Zu steile Karriere des Betriebsratschefs?

Die virtuelle Karriere des Betriebsratschefs Klaus Felsmann – vom Bus- und Bahnfahrer (unterste Entgeltgruppe F mit Zulagen) zum Dienststellenleiter (E 12 mit Funktionszulage) – hält Groner-Weber für unrealistisch. Däubler und Verdi meinen, so ungewöhnlich sei der Aufstieg nicht. Alle Betriebshofleiter seien ehemalige Busfahrer. Es gebe auch individuelle Gründe dafür, dass statt 4310 Euro brutto 5740 Euro im Monat angemessen seien. Däubler hält die gewährten Zulagen für Aufwendungen und Mehrarbeit (bei Felsmann 2100 Euro im Monat) für zulässig. Sogar deren pauschale Abgeltung beurteilt er aus Vereinfachungsgründen als legal, sofern die Höhe der Leistung regelmäßig überprüft würde.

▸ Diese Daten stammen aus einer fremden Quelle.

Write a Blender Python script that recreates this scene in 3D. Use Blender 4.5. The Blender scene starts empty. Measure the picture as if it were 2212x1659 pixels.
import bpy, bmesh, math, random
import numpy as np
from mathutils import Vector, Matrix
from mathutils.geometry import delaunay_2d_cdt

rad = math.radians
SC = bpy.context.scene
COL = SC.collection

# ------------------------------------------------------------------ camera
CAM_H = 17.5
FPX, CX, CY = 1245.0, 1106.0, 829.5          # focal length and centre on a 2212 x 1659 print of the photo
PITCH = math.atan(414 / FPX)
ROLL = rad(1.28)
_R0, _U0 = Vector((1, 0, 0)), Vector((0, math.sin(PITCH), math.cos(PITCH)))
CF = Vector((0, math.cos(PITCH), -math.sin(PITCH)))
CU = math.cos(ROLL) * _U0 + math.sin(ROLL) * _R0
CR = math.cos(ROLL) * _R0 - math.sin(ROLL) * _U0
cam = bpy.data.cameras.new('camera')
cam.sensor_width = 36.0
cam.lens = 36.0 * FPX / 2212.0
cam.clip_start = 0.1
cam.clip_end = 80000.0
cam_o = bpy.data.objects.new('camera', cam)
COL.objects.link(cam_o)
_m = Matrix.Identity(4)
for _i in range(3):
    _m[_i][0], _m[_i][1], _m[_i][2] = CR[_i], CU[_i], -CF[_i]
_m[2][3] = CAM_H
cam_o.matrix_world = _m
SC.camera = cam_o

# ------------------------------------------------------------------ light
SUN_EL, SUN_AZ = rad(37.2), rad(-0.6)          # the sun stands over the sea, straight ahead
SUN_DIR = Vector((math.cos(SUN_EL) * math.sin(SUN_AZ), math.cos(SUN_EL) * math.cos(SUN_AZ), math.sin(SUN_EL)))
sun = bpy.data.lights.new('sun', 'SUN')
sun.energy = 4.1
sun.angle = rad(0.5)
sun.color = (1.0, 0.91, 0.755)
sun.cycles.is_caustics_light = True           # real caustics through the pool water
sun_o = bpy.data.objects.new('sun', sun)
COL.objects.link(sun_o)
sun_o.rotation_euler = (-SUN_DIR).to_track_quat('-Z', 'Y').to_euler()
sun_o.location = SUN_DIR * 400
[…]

Pauschalen gelten allerdings als „Einfallstor“ für die Begünstigung von Betriebsräten. In einem Urteil von 2012 sah das Arbeitsgericht Stuttgart einen finanziellen Ausgleich für Mehrarbeit kritisch und akzeptiert ihn nicht als dauerhafte Pauschale. Überstunden seien allenfalls anrechenbar, wenn sie wegen der „Eigenart des Betriebes, der Gestaltung des Arbeitsablaufs oder der Beschäftigungslage die Erfüllung von Amtsgeschäften außerhalb der individuellen Arbeitszeit zwingend notwendig“ seien. Und dann seien sie vorrangig durch Freizeit abzugelten. Für Thomas Asmus ist das kein gangbarer Weg, da der Betriebsrat personell ohnehin viel zu knapp besetzt sei.